The addition of Dalton has created a small overweight to Japan versus the index at the current time. “We are not taking a macro bet on Japan per se,” said Gray, “but we do think there is a disproportionate amount ofopportunity in Japan at the individual stock level. We believe that Dalton is the best manager to help us identify the most attractive opportunities to benefit from broader exposure to Japan’s increasingly dynamic corporate sector. It brings a differentiated approach to the Alliance Trust portfolio, providing further diversification and outperformance potential.”

Dalton manages a standalone UK-listed investment trust, called the Nippon Active Value Fund (NAVF). Launched in 2020 to take advantage of a specific opportunity in illiquid, small cap “salary man” (ie very limited ownership in the company for management) companies in Japan, it was designed to engage aggressively with these companies to drive change and unlock value. These companies would historically not have been considered for investment by Dalton because of the lack of alignment of interests.
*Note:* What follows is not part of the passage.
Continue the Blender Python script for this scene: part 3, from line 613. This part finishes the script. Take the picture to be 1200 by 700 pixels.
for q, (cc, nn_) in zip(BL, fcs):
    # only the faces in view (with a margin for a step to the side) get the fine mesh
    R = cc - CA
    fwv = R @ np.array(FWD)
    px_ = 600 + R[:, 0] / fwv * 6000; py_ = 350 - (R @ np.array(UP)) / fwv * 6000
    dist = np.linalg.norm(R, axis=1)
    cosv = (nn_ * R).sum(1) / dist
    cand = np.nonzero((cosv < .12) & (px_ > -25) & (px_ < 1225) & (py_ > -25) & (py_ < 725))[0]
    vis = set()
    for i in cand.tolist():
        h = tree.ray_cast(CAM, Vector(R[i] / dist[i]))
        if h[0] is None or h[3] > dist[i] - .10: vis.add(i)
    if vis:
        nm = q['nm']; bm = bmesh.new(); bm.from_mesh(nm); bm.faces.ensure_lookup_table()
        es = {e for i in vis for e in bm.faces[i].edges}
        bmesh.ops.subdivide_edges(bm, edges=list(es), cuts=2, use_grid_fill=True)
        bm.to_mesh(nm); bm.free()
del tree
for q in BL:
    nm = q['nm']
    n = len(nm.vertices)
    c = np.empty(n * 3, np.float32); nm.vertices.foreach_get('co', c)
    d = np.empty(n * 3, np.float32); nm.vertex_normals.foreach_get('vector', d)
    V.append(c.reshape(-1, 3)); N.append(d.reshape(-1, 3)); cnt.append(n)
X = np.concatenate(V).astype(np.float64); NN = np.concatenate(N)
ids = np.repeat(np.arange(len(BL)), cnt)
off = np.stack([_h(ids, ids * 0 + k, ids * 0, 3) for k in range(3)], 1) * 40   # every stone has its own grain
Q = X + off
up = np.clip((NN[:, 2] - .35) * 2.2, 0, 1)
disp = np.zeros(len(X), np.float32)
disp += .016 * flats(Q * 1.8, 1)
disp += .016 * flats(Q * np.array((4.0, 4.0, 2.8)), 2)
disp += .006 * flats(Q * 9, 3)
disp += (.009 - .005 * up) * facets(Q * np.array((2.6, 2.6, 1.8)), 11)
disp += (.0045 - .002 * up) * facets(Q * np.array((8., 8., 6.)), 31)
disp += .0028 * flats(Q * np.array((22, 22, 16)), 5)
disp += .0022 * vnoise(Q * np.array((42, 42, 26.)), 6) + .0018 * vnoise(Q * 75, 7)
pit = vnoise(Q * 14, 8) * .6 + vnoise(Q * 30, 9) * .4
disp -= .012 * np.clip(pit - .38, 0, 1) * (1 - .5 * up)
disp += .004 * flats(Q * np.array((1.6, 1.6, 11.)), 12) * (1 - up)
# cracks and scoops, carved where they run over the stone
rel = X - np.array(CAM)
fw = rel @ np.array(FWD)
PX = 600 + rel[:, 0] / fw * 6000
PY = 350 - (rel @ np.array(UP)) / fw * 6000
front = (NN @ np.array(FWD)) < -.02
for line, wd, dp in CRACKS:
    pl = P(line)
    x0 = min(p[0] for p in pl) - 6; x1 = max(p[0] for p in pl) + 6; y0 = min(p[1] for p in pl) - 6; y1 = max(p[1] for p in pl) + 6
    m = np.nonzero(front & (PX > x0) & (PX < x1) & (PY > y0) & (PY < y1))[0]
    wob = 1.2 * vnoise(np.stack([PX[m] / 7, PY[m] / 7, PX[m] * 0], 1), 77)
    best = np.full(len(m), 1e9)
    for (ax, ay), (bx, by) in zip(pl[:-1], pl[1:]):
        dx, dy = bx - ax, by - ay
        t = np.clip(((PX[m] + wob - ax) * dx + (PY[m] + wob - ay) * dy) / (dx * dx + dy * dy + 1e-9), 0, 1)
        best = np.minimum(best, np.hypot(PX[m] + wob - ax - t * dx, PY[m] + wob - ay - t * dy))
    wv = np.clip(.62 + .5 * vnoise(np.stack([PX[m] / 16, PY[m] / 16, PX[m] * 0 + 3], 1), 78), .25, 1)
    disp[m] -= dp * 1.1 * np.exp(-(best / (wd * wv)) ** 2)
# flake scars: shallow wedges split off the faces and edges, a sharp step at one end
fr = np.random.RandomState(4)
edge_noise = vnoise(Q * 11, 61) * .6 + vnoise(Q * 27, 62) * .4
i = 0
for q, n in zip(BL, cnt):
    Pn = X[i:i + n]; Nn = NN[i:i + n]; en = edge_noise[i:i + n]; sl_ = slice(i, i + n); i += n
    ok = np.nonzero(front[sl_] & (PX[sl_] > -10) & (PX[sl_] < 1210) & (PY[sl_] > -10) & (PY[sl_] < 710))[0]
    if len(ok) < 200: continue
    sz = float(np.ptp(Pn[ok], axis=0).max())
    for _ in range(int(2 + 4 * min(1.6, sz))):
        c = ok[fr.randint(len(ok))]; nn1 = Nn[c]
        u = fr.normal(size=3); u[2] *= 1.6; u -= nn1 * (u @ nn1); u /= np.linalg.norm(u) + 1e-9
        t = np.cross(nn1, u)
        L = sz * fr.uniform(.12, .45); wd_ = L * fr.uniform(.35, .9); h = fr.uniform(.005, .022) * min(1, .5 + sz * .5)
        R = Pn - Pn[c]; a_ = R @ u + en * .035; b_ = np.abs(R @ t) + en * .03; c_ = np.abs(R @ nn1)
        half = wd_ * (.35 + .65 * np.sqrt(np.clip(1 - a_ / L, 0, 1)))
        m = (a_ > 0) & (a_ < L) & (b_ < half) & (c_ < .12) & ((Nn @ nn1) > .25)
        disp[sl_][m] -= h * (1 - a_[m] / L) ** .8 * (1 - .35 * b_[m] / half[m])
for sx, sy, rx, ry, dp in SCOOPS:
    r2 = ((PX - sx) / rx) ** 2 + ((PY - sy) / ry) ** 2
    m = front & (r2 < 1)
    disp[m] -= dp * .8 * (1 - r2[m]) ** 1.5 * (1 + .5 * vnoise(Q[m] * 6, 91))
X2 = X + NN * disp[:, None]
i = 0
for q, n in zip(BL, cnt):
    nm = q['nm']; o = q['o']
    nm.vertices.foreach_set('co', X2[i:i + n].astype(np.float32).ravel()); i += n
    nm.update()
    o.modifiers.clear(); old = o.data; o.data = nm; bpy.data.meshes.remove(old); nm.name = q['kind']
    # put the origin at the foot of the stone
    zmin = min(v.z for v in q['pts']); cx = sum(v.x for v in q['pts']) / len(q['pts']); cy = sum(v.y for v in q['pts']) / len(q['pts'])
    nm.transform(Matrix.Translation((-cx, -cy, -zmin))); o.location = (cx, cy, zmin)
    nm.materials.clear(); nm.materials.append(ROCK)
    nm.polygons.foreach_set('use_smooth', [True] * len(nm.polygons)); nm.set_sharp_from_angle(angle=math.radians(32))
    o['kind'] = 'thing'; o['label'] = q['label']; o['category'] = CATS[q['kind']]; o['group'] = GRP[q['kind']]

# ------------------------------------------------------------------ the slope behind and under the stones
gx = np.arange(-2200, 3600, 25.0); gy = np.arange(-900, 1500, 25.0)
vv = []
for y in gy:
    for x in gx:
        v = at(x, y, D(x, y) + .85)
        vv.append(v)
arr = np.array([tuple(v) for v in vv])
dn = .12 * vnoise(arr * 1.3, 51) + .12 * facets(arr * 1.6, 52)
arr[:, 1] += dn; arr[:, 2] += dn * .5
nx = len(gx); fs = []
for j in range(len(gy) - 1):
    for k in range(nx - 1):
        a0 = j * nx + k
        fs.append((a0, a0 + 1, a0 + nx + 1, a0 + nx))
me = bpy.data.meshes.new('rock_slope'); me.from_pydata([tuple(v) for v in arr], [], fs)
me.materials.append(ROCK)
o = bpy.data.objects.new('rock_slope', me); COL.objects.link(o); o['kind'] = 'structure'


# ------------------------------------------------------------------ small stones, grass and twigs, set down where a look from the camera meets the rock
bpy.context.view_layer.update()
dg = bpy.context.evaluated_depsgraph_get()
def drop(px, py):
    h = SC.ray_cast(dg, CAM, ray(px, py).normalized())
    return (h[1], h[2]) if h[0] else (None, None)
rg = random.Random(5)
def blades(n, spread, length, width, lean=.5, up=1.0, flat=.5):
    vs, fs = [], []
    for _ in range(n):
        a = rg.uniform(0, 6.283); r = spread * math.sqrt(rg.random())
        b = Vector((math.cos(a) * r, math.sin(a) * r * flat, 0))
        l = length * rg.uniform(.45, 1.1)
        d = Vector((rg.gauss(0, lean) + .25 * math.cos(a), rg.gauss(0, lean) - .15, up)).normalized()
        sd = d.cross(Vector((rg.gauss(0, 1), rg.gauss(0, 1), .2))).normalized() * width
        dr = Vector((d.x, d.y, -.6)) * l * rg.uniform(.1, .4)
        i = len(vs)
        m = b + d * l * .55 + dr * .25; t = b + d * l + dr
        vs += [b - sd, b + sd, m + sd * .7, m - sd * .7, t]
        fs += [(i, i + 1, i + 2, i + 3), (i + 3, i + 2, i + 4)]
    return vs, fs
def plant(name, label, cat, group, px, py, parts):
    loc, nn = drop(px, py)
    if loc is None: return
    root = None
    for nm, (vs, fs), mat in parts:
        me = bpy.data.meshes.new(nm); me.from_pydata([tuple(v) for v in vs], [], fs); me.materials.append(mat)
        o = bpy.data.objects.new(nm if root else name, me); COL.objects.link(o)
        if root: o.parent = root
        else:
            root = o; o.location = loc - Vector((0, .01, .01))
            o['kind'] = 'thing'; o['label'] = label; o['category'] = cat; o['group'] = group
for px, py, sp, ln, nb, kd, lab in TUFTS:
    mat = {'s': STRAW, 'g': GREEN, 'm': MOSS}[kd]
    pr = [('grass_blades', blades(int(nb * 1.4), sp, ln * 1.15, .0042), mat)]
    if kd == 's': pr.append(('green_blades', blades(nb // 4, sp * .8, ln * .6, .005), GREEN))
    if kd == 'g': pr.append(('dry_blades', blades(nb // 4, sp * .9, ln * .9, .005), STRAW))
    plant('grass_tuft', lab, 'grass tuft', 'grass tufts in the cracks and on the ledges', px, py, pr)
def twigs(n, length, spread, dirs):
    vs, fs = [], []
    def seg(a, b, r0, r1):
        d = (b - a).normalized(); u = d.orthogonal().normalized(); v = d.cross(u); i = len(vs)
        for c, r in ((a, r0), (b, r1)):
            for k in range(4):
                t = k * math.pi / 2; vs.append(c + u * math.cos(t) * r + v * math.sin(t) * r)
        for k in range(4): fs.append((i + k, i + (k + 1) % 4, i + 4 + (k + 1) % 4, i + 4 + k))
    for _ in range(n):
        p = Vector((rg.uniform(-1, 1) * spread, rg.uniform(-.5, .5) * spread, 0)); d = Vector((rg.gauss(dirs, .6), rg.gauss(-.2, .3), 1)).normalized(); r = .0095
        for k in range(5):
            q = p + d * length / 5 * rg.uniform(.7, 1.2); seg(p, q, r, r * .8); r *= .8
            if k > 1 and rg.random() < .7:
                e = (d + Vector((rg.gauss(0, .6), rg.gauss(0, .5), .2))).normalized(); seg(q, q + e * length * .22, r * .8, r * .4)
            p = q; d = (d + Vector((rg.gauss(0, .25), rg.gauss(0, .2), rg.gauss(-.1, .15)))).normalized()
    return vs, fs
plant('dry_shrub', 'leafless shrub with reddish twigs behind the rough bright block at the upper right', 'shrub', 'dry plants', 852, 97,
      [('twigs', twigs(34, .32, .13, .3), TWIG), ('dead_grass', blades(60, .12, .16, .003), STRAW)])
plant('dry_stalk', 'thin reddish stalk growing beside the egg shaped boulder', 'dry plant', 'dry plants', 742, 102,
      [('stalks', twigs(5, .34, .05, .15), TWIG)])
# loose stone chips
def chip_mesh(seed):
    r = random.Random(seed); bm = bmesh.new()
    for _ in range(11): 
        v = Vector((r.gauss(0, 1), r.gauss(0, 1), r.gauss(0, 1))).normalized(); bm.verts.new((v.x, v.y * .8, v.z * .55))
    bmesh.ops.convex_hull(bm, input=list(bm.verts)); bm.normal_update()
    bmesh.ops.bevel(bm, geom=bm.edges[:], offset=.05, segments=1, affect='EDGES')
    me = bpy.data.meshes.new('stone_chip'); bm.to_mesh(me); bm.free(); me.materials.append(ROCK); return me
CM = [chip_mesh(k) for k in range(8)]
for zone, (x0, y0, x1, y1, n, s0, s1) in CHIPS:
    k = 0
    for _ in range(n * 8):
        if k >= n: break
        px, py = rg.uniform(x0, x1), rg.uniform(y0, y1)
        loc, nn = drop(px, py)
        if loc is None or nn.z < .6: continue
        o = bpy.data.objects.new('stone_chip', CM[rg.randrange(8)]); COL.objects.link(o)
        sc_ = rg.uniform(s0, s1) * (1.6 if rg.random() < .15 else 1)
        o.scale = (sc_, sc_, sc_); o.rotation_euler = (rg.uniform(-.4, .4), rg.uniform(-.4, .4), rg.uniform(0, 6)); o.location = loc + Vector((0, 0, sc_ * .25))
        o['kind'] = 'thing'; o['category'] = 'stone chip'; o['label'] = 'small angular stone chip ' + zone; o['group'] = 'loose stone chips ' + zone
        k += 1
The strategy that Dalton is running for Alliance Trust is quite different, representing a concentrated version of Dalton’s flagship Japan long only strategy, which it has managed since 1996 (outperforming the benchmark by around 6% gross of fees per annum over that period). This invests primarily in “owner-operator” (ie family/entrepreneur-owned) companies, where there is a strong alignment of interests with management.

Dalton actively engages with these companies, but generally in a much more gradual or gentle manner than in NAVF. There is not generally expected to be an overlap between the two portfolios. A standard Dalton Japan long only account holds around 40 stocks, whereas the 15-20 stock Alliance Trust portfolio is a customized product that cannot be bought off-the-shelf.